**What is being asked**
Can you output the material exactly as written, minus any pictures it holds?

**Dataset excerpt**
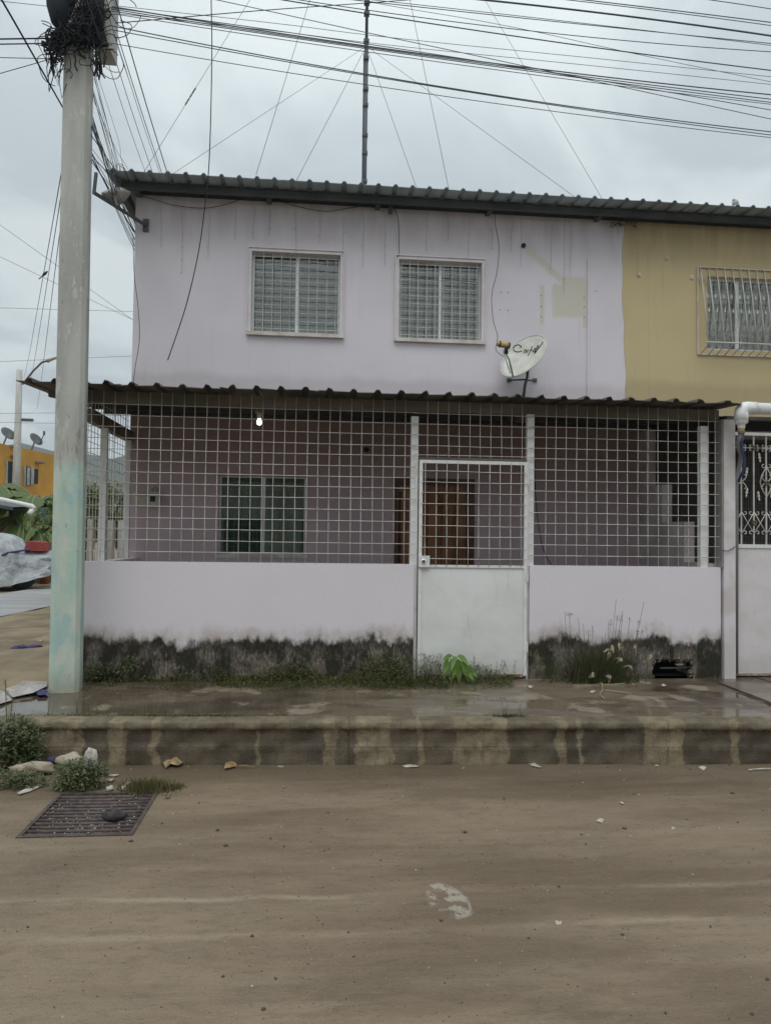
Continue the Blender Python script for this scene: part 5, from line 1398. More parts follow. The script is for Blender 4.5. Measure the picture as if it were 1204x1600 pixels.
# wispy weeds against gate
m = MB(); r = random.Random(31)
for k in range(40):
    p = atz(r.choice((r.gauss(668, 12), r.gauss(760, 20), r.uniform(650, 815))), 1062, .3); p.y = -.05 - r.random() * .05
    q = p + Vector((r.uniform(-.06, .08), r.uniform(-.03, 0), r.uniform(.06, .26))); m.tube([p, p.lerp(q, .5) + Vector((r.uniform(-.02, .02), 0, 0)), q], .0015, 3)
    for j in range(6): leaf(m, p.lerp(q, r.uniform(.3, 1)), rdir(r, -.2, 1), Vector((0, 0, 1)), .018, .01, segs=1)
o = m.build('wispy_weed', 'weed', fix=False); o['kind'] = 'stuff'; tag(o, 'thin wispy weeds standing against the white gate panel', 'weeds')

# tall grass clump with seed heads in front of right low wall
tg = thing('tall_grass_clump', 'tall dark grass clump with dry seed heads in front of the right low wall', 'grass clump', tuple(atz(935, 1068, .3)))
r = random.Random(77); m = MB(); base = atz(938, 1066, .3)
def blade(m, p, q, w_, bend):
    n = 5; b = len(m.v); d = q - p; s = d.cross(Vector((0, 1, 0))).normalized()
    for i in range(n + 1):
        t = i / n; c = p + d * t + Vector((bend * t * t, 0, -abs(bend) * .6 * t * t)); ww_ = w_ * (1 - t) + .0005
        m.v += [tuple(c - s * ww_), tuple(c + s * ww_)]
    for i in range(n): a = b + i * 2; m.f.append((a, a + 1, a + 3, a + 2))
for k in range(620):
    uu = r.gauss(935, 26); p = Vector((atz(uu, 1066, .3).x, base.y + r.uniform(-.08, .09), .3)); hh = r.uniform(.1, .44) * (1 if abs(uu - 930) < 45 else .6)
    q = p + Vector((r.gauss(0, .09), r.uniform(-.12, .05), hh)); blade(m, p, q, r.uniform(.002, .0045), r.uniform(-.1, .1))
m.build('blades', 'tallgrass', tg, fix=False)
m = MB(); sh = MB()
for (u, v, u0, kind) in ((889, 957, 893, 2), (903, 965, 905, 0), (911, 975, 911, 0), (882, 960, 884, 0), (919, 985, 915, 1), (925, 978, 922, 1), (950, 970, 945, 0), (954, 968, 946, 1), (962, 936, 948, 0), (964, 962, 952, 1), (972, 955, 958, 0), (970, 962, 955, 1), (983, 964, 970, 1), (997, 968, 980, 1), (1005, 940, 978, 0), (968, 985, 960, 1), (1003, 984, 985, 1), (945, 990, 942, 0), (996, 985, 978, 1)):
    p = Vector((atz(u0, 1064, .3).x, base.y + r.uniform(-.03, .05), .3)); q = aty(u, v, p.y - .02)
    m.tube([p, p.lerp(q, .55) + Vector((r.uniform(-.01, .01), 0, 0)), q], .0018, 3)
    if kind:
        for j in range(16 if kind == 1 else 40):
            leaf(sh, q + Vector((r.gauss(0, .008 * kind), r.gauss(0, .006), r.uniform(-.05, .005) / (kind))), rdir(r, -.5, .6), Vector((0, 0, 1)), .018 * kind ** .3, .006, segs=1)
m.build('stalks', 'seed', tg); sh.build('seed_heads', 'seed', tg, fix=False)
m = MB()
for (u, v) in ((955, 1008), (972, 1010), (950, 1014), (992, 1008), (968, 1028), (925, 1050), (982, 1040), (951, 1018), (940, 1072), (987, 1085), (953, 1055), (1015, 1022), (965, 1005)):
    p = aty(u, v, base.y - .1)
    if p.z < .31: p.z = .31
    for j in range(5): leaf(m, p, rdir(r, -1, .2), Vector((0, -1, 0)), r.uniform(.03, .06), r.uniform(.012, .025), .5, 2, .5)
m.build('withered_leaves', 'straw', tg, fix=False)
m = MB()
for (pp_) in ([(938, 1060), (941, 1078), (936, 1086), (944, 1092)], [(945, 1078), (975, 1082), (985, 1084)], [(940, 1070), (960, 1069), (975, 1068)]):
    m.tube([atz(u, v, .31) for u, v in pp_], .005, 4)
m.build('dry_stems', 'straw', tg)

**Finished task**
Continue the Blender Python script for this scene: part 5, from line 1398. More parts follow. The script is for Blender 4.5. Measure the picture as if it were 1204x1600 pixels.
# wispy weeds against gate
m = MB(); r = random.Random(31)
for k in range(40):
    p = atz(r.choice((r.gauss(668, 12), r.gauss(760, 20), r.uniform(650, 815))), 1062, .3); p.y = -.05 - r.random() * .05
    q = p + Vector((r.uniform(-.06, .08), r.uniform(-.03, 0), r.uniform(.06, .26))); m.tube([p, p.lerp(q, .5) + Vector((r.uniform(-.02, .02), 0, 0)), q], .0015, 3)
    for j in range(6): leaf(m, p.lerp(q, r.uniform(.3, 1)), rdir(r, -.2, 1), Vector((0, 0, 1)), .018, .01, segs=1)
o = m.build('wispy_weed', 'weed', fix=False); o['kind'] = 'stuff'; tag(o, 'thin wispy weeds standing against the white gate panel', 'weeds')

# tall grass clump with seed heads in front of right low wall
tg = thing('tall_grass_clump', 'tall dark grass clump with dry seed heads in front of the right low wall', 'grass clump', tuple(atz(935, 1068, .3)))
r = random.Random(77); m = MB(); base = atz(938, 1066, .3)
def blade(m, p, q, w_, bend):
    n = 5; b = len(m.v); d = q - p; s = d.cross(Vector((0, 1, 0))).normalized()
    for i in range(n + 1):
        t = i / n; c = p + d * t + Vector((bend * t * t, 0, -abs(bend) * .6 * t * t)); ww_ = w_ * (1 - t) + .0005
        m.v += [tuple(c - s * ww_), tuple(c + s * ww_)]
    for i in range(n): a = b + i * 2; m.f.append((a, a + 1, a + 3, a + 2))
for k in range(620):
    uu = r.gauss(935, 26); p = Vector((atz(uu, 1066, .3).x, base.y + r.uniform(-.08, .09), .3)); hh = r.uniform(.1, .44) * (1 if abs(uu - 930) < 45 else .6)
    q = p + Vector((r.gauss(0, .09), r.uniform(-.12, .05), hh)); blade(m, p, q, r.uniform(.002, .0045), r.uniform(-.1, .1))
m.build('blades', 'tallgrass', tg, fix=False)
m = MB(); sh = MB()
for (u, v, u0, kind) in ((889, 957, 893, 2), (903, 965, 905, 0), (911, 975, 911, 0), (882, 960, 884, 0), (919, 985, 915, 1), (925, 978, 922, 1), (950, 970, 945, 0), (954, 968, 946, 1), (962, 936, 948, 0), (964, 962, 952, 1), (972, 955, 958, 0), (970, 962, 955, 1), (983, 964, 970, 1), (997, 968, 980, 1), (1005, 940, 978, 0), (968, 985, 960, 1), (1003, 984, 985, 1), (945, 990, 942, 0), (996, 985, 978, 1)):
    p = Vector((atz(u0, 1064, .3).x, base.y + r.uniform(-.03, .05), .3)); q = aty(u, v, p.y - .02)
    m.tube([p, p.lerp(q, .55) + Vector((r.uniform(-.01, .01), 0, 0)), q], .0018, 3)
    if kind:
        for j in range(16 if kind == 1 else 40):
            leaf(sh, q + Vector((r.gauss(0, .008 * kind), r.gauss(0, .006), r.uniform(-.05, .005) / (kind))), rdir(r, -.5, .6), Vector((0, 0, 1)), .018 * kind ** .3, .006, segs=1)
m.build('stalks', 'seed', tg); sh.build('seed_heads', 'seed', tg, fix=False)
m = MB()
for (u, v) in ((955, 1008), (972, 1010), (950, 1014), (992, 1008), (968, 1028), (925, 1050), (982, 1040), (951, 1018), (940, 1072), (987, 1085), (953, 1055), (1015, 1022), (965, 1005)):
    p = aty(u, v, base.y - .1)
    if p.z < .31: p.z = .31
    for j in range(5): leaf(m, p, rdir(r, -1, .2), Vector((0, -1, 0)), r.uniform(.03, .06), r.uniform(.012, .025), .5, 2, .5)
m.build('withered_leaves', 'straw', tg, fix=False)
m = MB()
for (pp_) in ([(938, 1060), (941, 1078), (936, 1086), (944, 1092)], [(945, 1078), (975, 1082), (985, 1084)], [(940, 1070), (960, 1069), (975, 1068)]):
    m.tube([atz(u, v, .31) for u, v in pp_], .005, 4)
m.build('dry_stems', 'straw', tg)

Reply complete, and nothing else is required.